Creativity – how valuable is it? Adobe releases Global Study of Creativity – from Venture Beat

 

Adobe study reveals massive creativity gaps, but not in gender or age

April 23, 2012 11:07 AM

 

Whether you’re able to be creative or not has little to do with how old you are or whether you’re female or male, but it might depend heavily on where you live, how your boss treats you, and how you were educated.

According to a mammoth survey conducted by Adobe (and strategically released at that company’s CS6 launch event), there are significant gaps in creativity, but those gaps might not be where you expect to find them.

The study reveals some interesting statistics.
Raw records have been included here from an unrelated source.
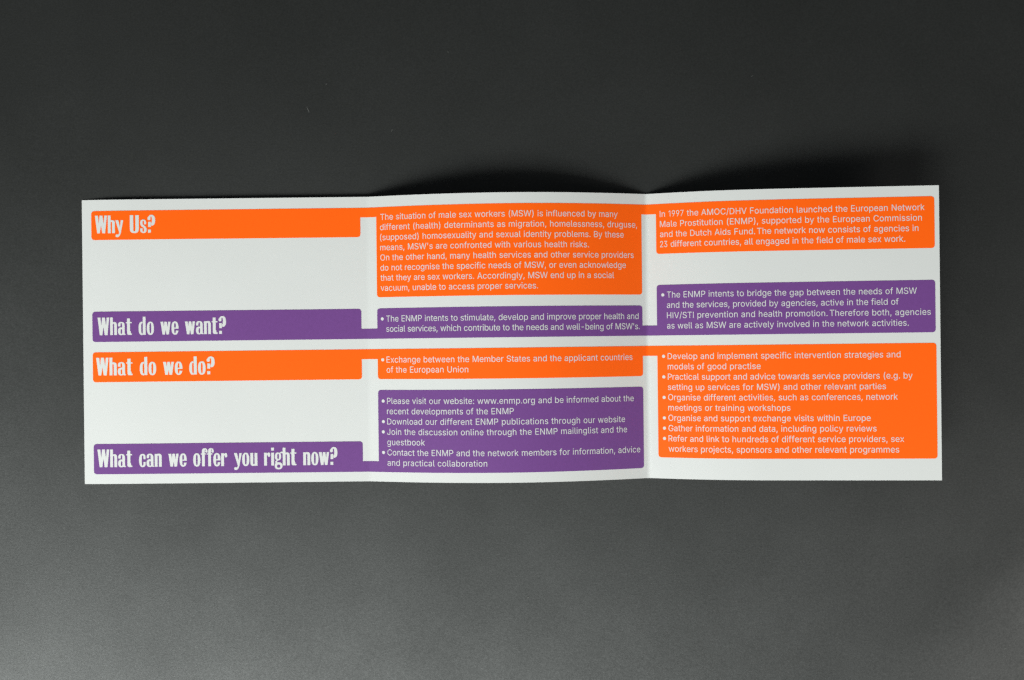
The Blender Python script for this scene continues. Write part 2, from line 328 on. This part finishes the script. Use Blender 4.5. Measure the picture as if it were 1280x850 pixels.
'b':(83,"45,-2 39,-1 34,1 30,3 27,6 25,9 23,12 22,12 22,0 10,0 10,100 22,100 22,63 23,63 25,65 27,68 30,71 34,73 39,75 45,76 51,75 57,73 62,71 66,67 70,63 73,58 75,51 76,45 77,37 76,30 75,23 73,17 70,11 66,7 62,3 57,1 51,-1|43,9 48,10 52,11 55,13 58,16 60,19 62,23 63,27 64,32 64,37 64,42 63,47 62,51 60,55 58,59 55,61 52,63 48,64 43,65 39,64 35,63 32,61 29,59 26,55 25,52 23,47 22,43 22,37 22,32 23,27 25,23 26,19 29,15 32,13 35,11 39,10"),
'c':(78,"41,-2 34,-1 28,1 23,3 18,7 14,11 11,17 9,23 7,30 7,37 7,44 9,51 11,57 14,63 18,67 23,71 28,73 34,75 41,76 46,75 51,74 56,72 60,70 64,67 67,63 69,59 71,54 60,51 59,54 57,57 55,59 53,61 50,63 48,64 44,65 41,65 36,64 32,63 29,61 26,58 23,55 21,51 20,46 19,42 19,37 19,32 20,27 21,23 23,19 26,16 29,13 32,11 36,10 41,9 44,9 48,10 51,11 53,13 55,15 57,17 59,20 60,23 71,20 70,15 67,11 64,7 60,4 56,2 51,0 46,-1"),
'd':(83,"38,-2 32,-1 27,1 22,3 17,7 14,11 11,17 9,23 7,30 7,37 7,45 9,51 11,58 14,63 18,67 22,71 27,73 32,75 38,76 45,75 50,73 54,71 56,68 59,65 60,63 61,63 61,100 73,100 73,0 61,0 61,12 60,12 59,9 56,6 53,3 50,1 45,-1|40,9 44,10 48,11 52,13 55,15 57,19 59,23 60,27 61,32 61,37 61,43 60,47 59,52 57,55 55,59 52,61 48,63 45,64 40,65 36,64 32,63 28,61 26,59 23,55 21,51 20,47 19,42 19,37 19,32 20,27 21,23 23,19 26,16 29,13 32,11 36,10"),
'e':(79,"42,-2 35,-1 29,1 23,3 18,7 14,11 11,17 9,23 7,29 7,37 7,44 9,51 11,57 14,62 18,67 23,71 28,73 34,75 40,76 44,75 48,75 52,74 56,72 59,70 63,67 66,64 68,60 70,55 72,50 73,45 73,38 73,33 15,33 15,43 66,43 61,40 61,44 60,49 59,53 56,58 52,62 47,64 40,65 36,65 32,63 29,62 25,58 21,53 19,47 19,41 19,35 19,30 20,25 22,21 25,16 30,12 33,10 37,9 42,9 46,9 50,10 53,12 56,14 58,17 60,21 72,18 69,12 66,8 63,5 59,3 56,1 51,-1 47,-1"),
'f':(50,"45,75 45,64 1,64 1,75|16,0 16,85 17,91 19,96 22,99 27,102 32,104 37,104 41,104 44,104 46,103 48,102 45,92 42,93 40,93 38,93 34,92 30,90 28,87 28,82 28,0"),
'g':(84,"41,-30 35,-29 31,-29 26,-27 21,-25 16,-22 13,-18 10,-14 20,-8 22,-10 24,-13 27,-15 30,-17 35,-19 41,-19 46,-19 51,-17 55,-15 59,-11 61,-7 61,-1 61,13 60,13 59,11 56,8 53,5 50,3 45,1 38,1 33,1 27,3 22,5 18,9 14,13 11,18 9,24 7,30 7,38 7,45 9,52 11,58 14,63 18,67 22,71 27,73 33,75 39,76 45,75 50,73 54,71 57,68 59,65 60,63 62,63 62,75 73,75 73,-2 73,-8 71,-13 69,-18 66,-21 62,-24 57,-27 52,-28 47,-29|40,12 47,12 52,15 56,19 59,24 60,28 61,33 61,38 61,43 60,48 59,52 56,57 52,61 49,63 45,64 40,65 36,64 32,63 29,61 26,59 23,55 21,52 20,47 19,43 19,38 19,33 20,28 21,24 24,19 29,15 32,13 36,12"),
'h':(81,"22,45 22,0 10,0 10,100 22,100 22,57 20,57 23,63 26,68 30,71 34,74 39,75 45,76 50,75 54,74 58,72 62,70 65,67 67,63 69,59 70,53 70,47 70,0 58,0 58,46 58,52 56,56 54,60 50,63 46,64 41,65 36,64 32,62 28,60 25,56 23,51"),
'i':(33,"10,0 10,75 22,75 22,0|16,87 13,88 11,89 9,92 8,95 9,98 11,101 13,102 16,103 20,102 22,101 24,98 25,95 24,92 22,89 20,88"),
'j':(33,"10,75 22,75 22,-6 22,-10 21,-14 20,-18 17,-22 13,-25 9,-27 5,-28 1,-28 -2,-28 -2,-17 0,-17 5,-16 8,-14 10,-11 10,-6|16,87 13,88 11,89 9,92 8,95 9,98 11,101 13,102 16,103 20,102 22,101 24,98 25,95 24,92 22,89 20,88"),
'k':(75,"22,27 22,42 24,42 56,75 71,75 36,39 35,39|10,0 10,100 22,100 22,0|58,0 29,37 38,45 73,0"),
'l':(37,"27,0 22,0 18,1 15,4 12,7 11,12 10,17 10,100 22,100 22,19 23,15 24,12 26,11 29,10 32,10 33,11 36,1 32,0 30,0"),
'm':(120,"10,0 10,75 22,75 22,58 21,58 23,64 26,68 30,71 34,74 38,75 43,76 48,75 53,74 56,71 59,67 62,63 63,58 61,58 63,63 66,67 70,71 75,74 80,75 86,76 90,76 94,75 98,73 101,71 104,68 106,65 108,60 109,56 109,50 109,0 97,0 97,50 97,55 95,59 93,61 88,64 82,65 78,64 74,63 70,60 68,57 66,53 66,49 66,0 54,0 54,51 53,57 50,61 45,64 39,65 35,64 31,63 27,60 25,57 23,52 22,47 22,0"),
'n':(81,"22,45 22,0 10,0 10,75 22,75 22,57 20,57 23,63 26,68 30,71 34,74 39,75 45,76 50,75 54,74 58,72 62,70 65,67 67,63 69,59 70,53 70,47 70,0 58,0 58,46 58,52 56,56 54,60 50,63 46,64 41,65 36,64 32,62 28,60 25,56 23,51"),
'o':(82,"41,-2 34,-1 28,1 23,3 18,7 14,11 11,17 9,23 7,30 7,37 7,44 9,51 11,57 14,63 18,67 23,71 28,73 34,75 41,76 47,75 53,73 59,71 63,67 67,63 71,57 73,51 74,44 75,37 74,30 73,23 71,17 67,11 63,7 59,3 53,1 47,-1|41,9 45,10 50,11 53,13 56,16 59,19 60,23 62,27 62,32 63,37 62,42 62,46 60,51 59,55 56,58 53,61 50,63 45,64 41,65 36,64 32,63 29,61 26,58 23,55 21,51 20,46 19,42 19,37 19,32 20,27 21,23 23,19 26,16 29,13 32,11 36,10"),
'p':(83,"10,-28 10,75 22,75 22,63 23,63 25,65 27,68 30,71 34,73 39,75 45,76 51,75 57,73 62,71 66,67 70,63 73,58 75,51 76,45 77,37 76,30 75,23 73,17 70,11 66,7 62,3 57,1 51,-1 45,-2 39,-1 34,1 30,3 27,6 25,9 23,12 22,12 22,-28|43,9 48,10 52,11 55,13 58,16 60,19 62,23 63,27 64,32 64,37 64,42 63,47 62,51 60,55 58,59 55,61 52,63 48,64 43,65 39,64 35,63 32,61 29,59 26,55 25,52 23,47 22,43 22,37 22,32 23,27 25,23 26,19 29,15 32,13 35,11 39,10"),
'r':(51,"10,0 10,75 22,75 22,63 23,63 26,68 30,72 34,74 38,75 42,76 45,76 48,75 48,63 45,64 43,64 41,64 36,63 31,62 28,59 25,56 23,51 22,47 22,0"),
's':(72,"36,-2 31,-1 26,-1 22,1 17,4 12,7 10,11 8,14 7,19 18,21 21,16 24,12 29,10 36,9 40,9 45,10 48,12 52,16 53,20 52,24 50,27 46,29 42,30 29,33 23,35 18,38 14,41 11,45 10,49 9,54 10,60 13,65 15,68 19,71 23,73 27,74 32,75 37,76 42,75 46,75 50,73 55,70 59,67 62,62 64,57 53,54 51,58 48,62 43,65 37,65 31,65 26,62 22,59 21,54 22,51 24,48 28,46 34,44 45,41 51,39 56,37 60,34 63,30 65,26 65,21 65,17 63,13 61,9 59,6 55,3 51,1 46,0 41,-1"),
't':(45,"40,75 40,64 1,64 1,75|13,93 25,93 25,19 25,15 27,12 29,10 33,10 36,10 40,11 42,0 40,0 38,-1 35,-1 33,-1 27,0 22,1 18,4 15,8 13,13 13,18"),
'u':(81,"36,-1 31,-1 27,0 23,2 19,5 16,8 14,12 12,16 11,21 10,27 10,75 22,75 22,28 23,23 24,18 27,15 30,12 34,10 39,10 44,10 49,12 53,15 56,19 58,24 58,30 58,75 70,75 70,0 59,0 59,18 60,18 58,12 54,7 51,3 46,1 41,-1"),
'v':(77,"32,0 3,75 17,75 32,30 34,26 35,22 37,17 38,13 39,8 40,4 36,4 37,8 39,13 40,17 41,22 42,26 44,30 60,75 73,75 44,0"),
'w':(111,"27,0 4,75 17,75 26,42 28,37 29,32 30,27 32,21 33,15 34,8 32,8 34,15 35,21 36,26 38,32 39,37 41,42 50,75 62,75 71,42 72,37 74,32 75,27 76,21 78,15 79,8 77,8 78,15 80,21 81,27 83,32 84,37 85,42 94,75 107,75 84,0 72,0 63,34 60,44 58,50 57,55 54,66 57,66 54,55 52,44 50,39 49,34 39,0"),
'x':(74,"4,0 34,43 34,34 6,75 20,75 29,60 31,57 33,53 35,50 38,45 41,40 34,40 37,45 40,50 43,55 46,60 55,75 69,75 41,33 41,42 70,0 56,0 45,17 42,22 39,27 37,31 34,36 40,36 38,31 35,27 32,22 29,17 18,0"),
'y':(77,"9,-27 12,-17 14,-17 17,-18 20,-17 23,-16 26,-15 28,-11 30,-7 32,0 3,75 17,75 32,30 34,26 35,21 37,17 38,13 39,8 40,4 36,4 37,8 39,13 40,17 41,22 42,26 44,30 60,75 73,75 40,-11 38,-17 35,-21 31,-24 27,-27 23,-28 18,-29 15,-28 13,-28 11,-28"),
}
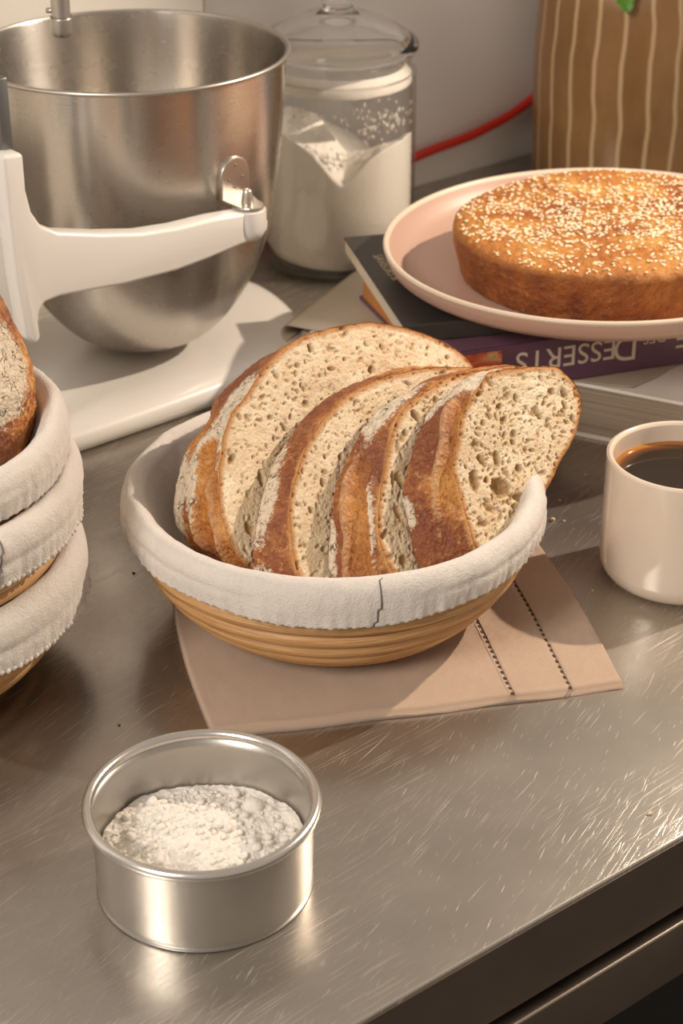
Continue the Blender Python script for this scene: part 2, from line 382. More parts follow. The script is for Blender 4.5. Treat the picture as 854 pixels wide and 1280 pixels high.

Around 80 percent of respondents said they thought creativity is “critical to economic growth.” More than 60 percent of them also said creativity is important to society.

However, just 25 percent of respondents said they are currently living up to their creative potential.

What enables those lucky 25 percent to live up to their potential and be creative? For the 5,000 adults around the world in Adobe’s survey, age and gender have almost nothing to do with it. Rather, it all comes down to environmental factors: location, education, and work.

Japan and the U.S. are the first- and second-most creative countries, respectively, among a global audience. While Japanese in the survey didn’t see themselves as particularly creative, they earned high marks from their peers in other countries.

Americans, on the other hand, said they felt highly creative, but the country was ranked second-best globally.

Our biggest barrier to creativity might be at work. In the survey, 75 percent of respondents said they have been experiencing more and more pressure from superiors to be productive rather than creative in the workplace, even though their jobs require at least some measure of creativity. This kind of bottom line-focused emphasis on producing rather than creating leads to — no surprise — less creativity at work. Respondents said they spend around 25 percent of their workday being creative, mostly due to lack of time.

Another major factor in creativity is education: not whether you had a “good” or “expensive” or “public” education, but whether you were encouraged to develop your creativity starting at an early age and continuing throughout your school years.

Around the globe, more than half of Adobe’s respondents said creativity is being stamped out rather than nourished by the education system.

“One of the myths of creativity is that very few people are really creative,” said education and creativity specialist Sir Ken Robinson, Ph.D., in a release around the survey.

“The truth is that everyone has great capacities but not everyone develops them. One of the problems is that too often our educational systems don’t enable students to develop their natural creative powers. Instead, they promote uniformity and standardization. The result is that we’re draining people of their creative possibilities and, as this study reveals, producing a workforce that’s conditioned to prioritize conformity over creativity.”

Finally, access to creativity-boosting tools can be important to expressing your creative urges. In Adobe’s survey, 40 percent of respondents said they do not have the tools they need to be creative. These tools are seen as the single most important key to expressing one’s creativity (by 65 percent of all respondents and 76 percent of U.S. respondents).

Of course, an emphasis on tools for creativity is what you’d expect from a company like Adobe. Nevertheless, having access to these kinds of tools can, in fact, make all the difference to a budding artist, designer, or filmmaker. Kinda makes you wish, at least for those young/broke creatives’ sakes, that Adobe products were less prohibitively expensive, doesn’t it?

The Adobe State of Create survey was conducted by research firm StrategyOne among a group of 5,000 adults, 1,000 each in the United States, United Kingdom, Germany, France, and Japan. The firm conducted the survey between March 30 to April 9, 2012.